Salomon Vince, analista belga de direito internacional, declarou a sua “surpresa por tanta irresponsabilidade demonstrada pelos dirigentes europeus”. Diz que “já existem elementos suficientes para concluir que a gestão dos assuntos internacionais com base em mentiras, guerra e sanções arbitrárias pode conduzir-nos a um conflito de proporções e consequências incalculáveis”.

“Mentiu-se no Iraque, na Líbia, na Síria, mente-se por causa de Gaza e agora tomam-se decisões sobre a tragédia na Ucrânia com base em supostas certezas, enquanto se pede um inquérito internacional”, diz Vince. “Inquérito para quê, se já sabem o que se passou? Ou então, porquê as sanções quando os resultados de um inquérito podem forçá-los a dar o dito por não dito”; argumenta o jurista.

Lawrence Samuels, economista londrino, explica que os números apresentados por Bruxelas sobre os custos das sanções “não têm qualquer base técnica, são previsões marteladas para dizer que as medidas até favorecem a economia europeia quando a verdade é que se Putin quiser responder à letra vamos ter muitos europeus a tilitar no próximo Inverno. Misturam-se desejos com realidades, lançam-se números ao ar para entreter a opinião pública, mas a verdade é que ninguém pode garantir seriamente que as sanções provocam 10 bilhões de danos à Rússia e apenas cinco bilhões à União Europeia como foi anunciado”, diz Lawrence Samuels. “Em linguagem futebolística”, conclui o economista, “estas sanções podem muito bem ser um gol da União Europeia na própria baliza.”

“Nesta matéria é um erro crasso obedecer aos Estados Unidos”, afirmam técnicos do Conselho Europeu. “A economia norte-americana não está exposta à economia russa, enquanto a da União Europeia está exposta e até contaminada em setores como mercados financeiros e a energia.

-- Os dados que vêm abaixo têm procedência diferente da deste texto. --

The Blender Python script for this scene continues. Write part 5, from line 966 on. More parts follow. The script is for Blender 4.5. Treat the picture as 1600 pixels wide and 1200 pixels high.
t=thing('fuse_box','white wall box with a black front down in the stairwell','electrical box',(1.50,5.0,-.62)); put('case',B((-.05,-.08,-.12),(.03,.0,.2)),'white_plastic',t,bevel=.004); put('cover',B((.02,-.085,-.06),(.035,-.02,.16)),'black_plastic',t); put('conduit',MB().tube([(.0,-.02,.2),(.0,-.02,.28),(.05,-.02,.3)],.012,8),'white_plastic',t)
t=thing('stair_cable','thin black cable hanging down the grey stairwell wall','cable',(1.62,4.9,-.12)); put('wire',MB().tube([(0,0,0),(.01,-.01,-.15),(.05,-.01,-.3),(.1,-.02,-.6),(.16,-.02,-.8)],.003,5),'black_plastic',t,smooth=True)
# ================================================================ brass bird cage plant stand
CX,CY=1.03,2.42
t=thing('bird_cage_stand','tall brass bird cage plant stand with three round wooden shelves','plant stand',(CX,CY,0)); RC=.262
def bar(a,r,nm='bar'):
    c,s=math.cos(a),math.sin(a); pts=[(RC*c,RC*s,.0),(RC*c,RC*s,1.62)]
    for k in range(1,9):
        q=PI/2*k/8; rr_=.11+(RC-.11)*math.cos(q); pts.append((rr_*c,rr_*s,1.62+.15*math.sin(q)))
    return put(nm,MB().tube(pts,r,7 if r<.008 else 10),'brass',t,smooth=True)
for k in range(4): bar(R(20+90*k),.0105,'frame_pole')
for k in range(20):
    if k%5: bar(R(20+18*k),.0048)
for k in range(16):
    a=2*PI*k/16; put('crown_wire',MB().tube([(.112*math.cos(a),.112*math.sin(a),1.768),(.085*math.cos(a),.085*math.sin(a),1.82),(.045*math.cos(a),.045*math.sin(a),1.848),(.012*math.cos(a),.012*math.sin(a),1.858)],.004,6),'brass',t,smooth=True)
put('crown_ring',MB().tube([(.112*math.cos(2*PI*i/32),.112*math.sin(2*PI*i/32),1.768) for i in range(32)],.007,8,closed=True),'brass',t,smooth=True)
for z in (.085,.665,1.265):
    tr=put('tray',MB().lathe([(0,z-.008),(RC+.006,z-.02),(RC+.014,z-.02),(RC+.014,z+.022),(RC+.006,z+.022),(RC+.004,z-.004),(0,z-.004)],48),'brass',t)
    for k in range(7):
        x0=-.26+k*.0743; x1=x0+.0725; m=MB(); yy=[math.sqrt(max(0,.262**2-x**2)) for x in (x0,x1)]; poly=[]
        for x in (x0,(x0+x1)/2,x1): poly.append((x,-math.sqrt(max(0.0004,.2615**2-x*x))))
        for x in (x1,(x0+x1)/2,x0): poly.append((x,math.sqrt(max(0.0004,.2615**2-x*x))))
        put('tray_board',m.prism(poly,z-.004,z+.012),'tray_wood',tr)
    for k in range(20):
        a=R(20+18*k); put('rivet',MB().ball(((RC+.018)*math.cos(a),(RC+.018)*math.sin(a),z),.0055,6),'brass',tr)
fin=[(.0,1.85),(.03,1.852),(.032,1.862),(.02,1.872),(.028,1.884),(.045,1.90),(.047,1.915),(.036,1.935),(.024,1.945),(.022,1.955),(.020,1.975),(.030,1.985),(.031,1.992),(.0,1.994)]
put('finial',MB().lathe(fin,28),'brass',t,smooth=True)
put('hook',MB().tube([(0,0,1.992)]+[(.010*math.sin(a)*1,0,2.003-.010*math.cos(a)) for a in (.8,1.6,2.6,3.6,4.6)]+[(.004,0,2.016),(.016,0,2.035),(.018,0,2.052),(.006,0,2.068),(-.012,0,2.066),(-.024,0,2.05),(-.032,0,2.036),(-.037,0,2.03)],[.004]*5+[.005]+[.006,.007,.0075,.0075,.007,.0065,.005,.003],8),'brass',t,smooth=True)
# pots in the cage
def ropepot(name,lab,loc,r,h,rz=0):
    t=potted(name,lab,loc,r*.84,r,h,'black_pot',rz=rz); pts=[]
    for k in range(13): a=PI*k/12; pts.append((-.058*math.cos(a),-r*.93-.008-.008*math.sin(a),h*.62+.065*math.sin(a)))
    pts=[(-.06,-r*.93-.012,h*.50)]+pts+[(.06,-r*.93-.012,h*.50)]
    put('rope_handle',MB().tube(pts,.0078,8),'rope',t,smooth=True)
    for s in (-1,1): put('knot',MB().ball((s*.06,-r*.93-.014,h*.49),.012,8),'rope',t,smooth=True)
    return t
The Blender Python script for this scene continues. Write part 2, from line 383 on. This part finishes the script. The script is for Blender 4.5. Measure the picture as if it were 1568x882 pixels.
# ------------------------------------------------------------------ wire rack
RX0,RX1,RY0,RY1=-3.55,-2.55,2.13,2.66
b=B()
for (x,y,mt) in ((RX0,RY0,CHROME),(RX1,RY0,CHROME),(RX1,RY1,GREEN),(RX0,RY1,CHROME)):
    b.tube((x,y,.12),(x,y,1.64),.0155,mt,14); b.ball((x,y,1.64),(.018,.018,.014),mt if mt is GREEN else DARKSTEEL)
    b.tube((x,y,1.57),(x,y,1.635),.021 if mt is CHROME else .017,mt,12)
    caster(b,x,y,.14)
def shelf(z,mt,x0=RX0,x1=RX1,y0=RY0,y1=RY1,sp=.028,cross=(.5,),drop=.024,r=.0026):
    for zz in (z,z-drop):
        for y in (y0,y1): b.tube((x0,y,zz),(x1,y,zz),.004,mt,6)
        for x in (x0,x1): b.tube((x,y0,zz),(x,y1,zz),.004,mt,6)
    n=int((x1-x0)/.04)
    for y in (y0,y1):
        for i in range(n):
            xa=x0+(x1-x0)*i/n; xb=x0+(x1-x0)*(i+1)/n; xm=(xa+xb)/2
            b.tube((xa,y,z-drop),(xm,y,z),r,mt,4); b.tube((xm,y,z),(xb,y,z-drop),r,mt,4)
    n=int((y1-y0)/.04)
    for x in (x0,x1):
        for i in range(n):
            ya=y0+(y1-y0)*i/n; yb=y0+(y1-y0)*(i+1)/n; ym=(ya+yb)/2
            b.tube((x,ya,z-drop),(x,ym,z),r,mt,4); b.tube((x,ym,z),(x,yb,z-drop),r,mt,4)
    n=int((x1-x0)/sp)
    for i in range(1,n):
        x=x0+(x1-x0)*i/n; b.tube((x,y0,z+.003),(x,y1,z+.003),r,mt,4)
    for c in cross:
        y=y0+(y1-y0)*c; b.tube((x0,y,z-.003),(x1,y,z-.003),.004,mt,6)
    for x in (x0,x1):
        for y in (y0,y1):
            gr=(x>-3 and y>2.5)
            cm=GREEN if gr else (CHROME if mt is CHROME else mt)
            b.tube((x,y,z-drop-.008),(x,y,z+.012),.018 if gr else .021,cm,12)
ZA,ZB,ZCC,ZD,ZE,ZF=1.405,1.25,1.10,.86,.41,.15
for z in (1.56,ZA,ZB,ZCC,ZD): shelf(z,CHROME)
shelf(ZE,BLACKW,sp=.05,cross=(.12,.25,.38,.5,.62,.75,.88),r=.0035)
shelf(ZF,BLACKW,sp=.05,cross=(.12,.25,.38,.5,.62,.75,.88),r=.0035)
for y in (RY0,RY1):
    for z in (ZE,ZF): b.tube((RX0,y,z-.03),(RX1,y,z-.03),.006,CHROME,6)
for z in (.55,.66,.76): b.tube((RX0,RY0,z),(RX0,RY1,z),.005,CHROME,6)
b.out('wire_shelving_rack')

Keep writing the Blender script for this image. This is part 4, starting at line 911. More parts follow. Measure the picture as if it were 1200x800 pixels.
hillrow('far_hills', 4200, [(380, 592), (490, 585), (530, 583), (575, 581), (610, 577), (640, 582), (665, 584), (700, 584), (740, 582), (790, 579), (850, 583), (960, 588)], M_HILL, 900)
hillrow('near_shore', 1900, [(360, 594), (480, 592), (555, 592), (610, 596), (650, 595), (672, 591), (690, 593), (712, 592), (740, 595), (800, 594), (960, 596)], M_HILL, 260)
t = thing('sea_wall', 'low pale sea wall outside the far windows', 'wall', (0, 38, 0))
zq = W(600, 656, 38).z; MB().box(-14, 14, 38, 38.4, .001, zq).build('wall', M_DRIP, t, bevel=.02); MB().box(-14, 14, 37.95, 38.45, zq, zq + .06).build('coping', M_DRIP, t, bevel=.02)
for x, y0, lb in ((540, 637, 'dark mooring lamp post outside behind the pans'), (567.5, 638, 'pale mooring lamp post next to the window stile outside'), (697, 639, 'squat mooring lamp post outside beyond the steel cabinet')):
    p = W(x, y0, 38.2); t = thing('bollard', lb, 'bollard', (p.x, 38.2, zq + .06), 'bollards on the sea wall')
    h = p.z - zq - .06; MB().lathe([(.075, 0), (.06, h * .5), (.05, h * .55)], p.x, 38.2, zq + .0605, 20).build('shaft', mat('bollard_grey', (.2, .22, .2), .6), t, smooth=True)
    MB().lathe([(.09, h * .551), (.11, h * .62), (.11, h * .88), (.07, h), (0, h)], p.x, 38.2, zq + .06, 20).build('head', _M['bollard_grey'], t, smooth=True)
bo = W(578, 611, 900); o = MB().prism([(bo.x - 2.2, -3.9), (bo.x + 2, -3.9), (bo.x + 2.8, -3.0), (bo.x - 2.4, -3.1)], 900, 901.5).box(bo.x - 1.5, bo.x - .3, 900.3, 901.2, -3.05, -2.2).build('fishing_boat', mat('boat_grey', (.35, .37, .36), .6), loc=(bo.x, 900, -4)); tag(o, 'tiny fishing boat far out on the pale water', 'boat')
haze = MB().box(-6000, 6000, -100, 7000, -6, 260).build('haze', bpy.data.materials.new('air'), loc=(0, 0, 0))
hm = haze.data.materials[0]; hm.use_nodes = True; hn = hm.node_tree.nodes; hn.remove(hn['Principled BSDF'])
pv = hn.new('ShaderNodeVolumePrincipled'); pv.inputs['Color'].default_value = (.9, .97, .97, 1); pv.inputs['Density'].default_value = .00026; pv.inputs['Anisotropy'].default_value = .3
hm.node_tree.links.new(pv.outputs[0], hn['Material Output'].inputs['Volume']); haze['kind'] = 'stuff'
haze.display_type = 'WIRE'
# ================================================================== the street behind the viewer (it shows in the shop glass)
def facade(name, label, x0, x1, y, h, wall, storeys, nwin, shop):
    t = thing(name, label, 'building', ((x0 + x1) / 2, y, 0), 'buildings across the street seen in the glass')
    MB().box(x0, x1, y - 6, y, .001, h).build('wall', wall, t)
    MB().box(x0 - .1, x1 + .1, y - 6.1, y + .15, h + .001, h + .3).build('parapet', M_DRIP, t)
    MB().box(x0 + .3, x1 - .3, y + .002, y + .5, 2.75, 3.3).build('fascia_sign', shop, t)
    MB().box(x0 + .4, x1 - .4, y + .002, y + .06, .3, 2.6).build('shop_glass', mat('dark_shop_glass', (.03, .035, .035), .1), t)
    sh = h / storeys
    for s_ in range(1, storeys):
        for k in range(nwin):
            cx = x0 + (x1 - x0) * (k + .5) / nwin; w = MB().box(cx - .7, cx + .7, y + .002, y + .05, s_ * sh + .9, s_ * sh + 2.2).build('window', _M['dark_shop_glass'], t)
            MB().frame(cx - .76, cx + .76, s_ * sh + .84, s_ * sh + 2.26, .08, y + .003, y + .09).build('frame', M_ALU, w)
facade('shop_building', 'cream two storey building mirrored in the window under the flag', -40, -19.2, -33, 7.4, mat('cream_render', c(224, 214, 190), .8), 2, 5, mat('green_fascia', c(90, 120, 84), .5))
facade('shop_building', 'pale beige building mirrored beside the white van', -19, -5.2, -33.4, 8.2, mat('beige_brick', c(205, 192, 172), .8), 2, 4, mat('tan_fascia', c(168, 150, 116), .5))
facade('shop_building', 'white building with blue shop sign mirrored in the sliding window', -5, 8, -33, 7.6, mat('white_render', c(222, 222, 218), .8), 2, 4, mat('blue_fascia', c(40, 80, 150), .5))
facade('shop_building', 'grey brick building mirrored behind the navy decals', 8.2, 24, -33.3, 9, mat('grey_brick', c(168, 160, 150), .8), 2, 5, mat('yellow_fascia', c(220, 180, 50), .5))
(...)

Os europeus vão pagar uma fatura destas medidas cuja amplitude está dependente das opções de Putin, o que deveria ser uma situação a evitar de acordo com o senso mais comum”, sublinha um economista do Conselho.

“Não foi levado em conta”, acrescenta, “que a Rússia tem diversificado a sua economia, que as apostas na China e outras regiões da Ásia, incluindo a Península da Coreia, têm sido bem sucedidas, pelo que se quiser dar uma lição à Europa durante algum tempo será capaz de o fazer. Com a agravante”, acrescenta o economista, “de essa reação reforçar a vaga nacionalista interna, elevando ainda mais o peso de Putin”.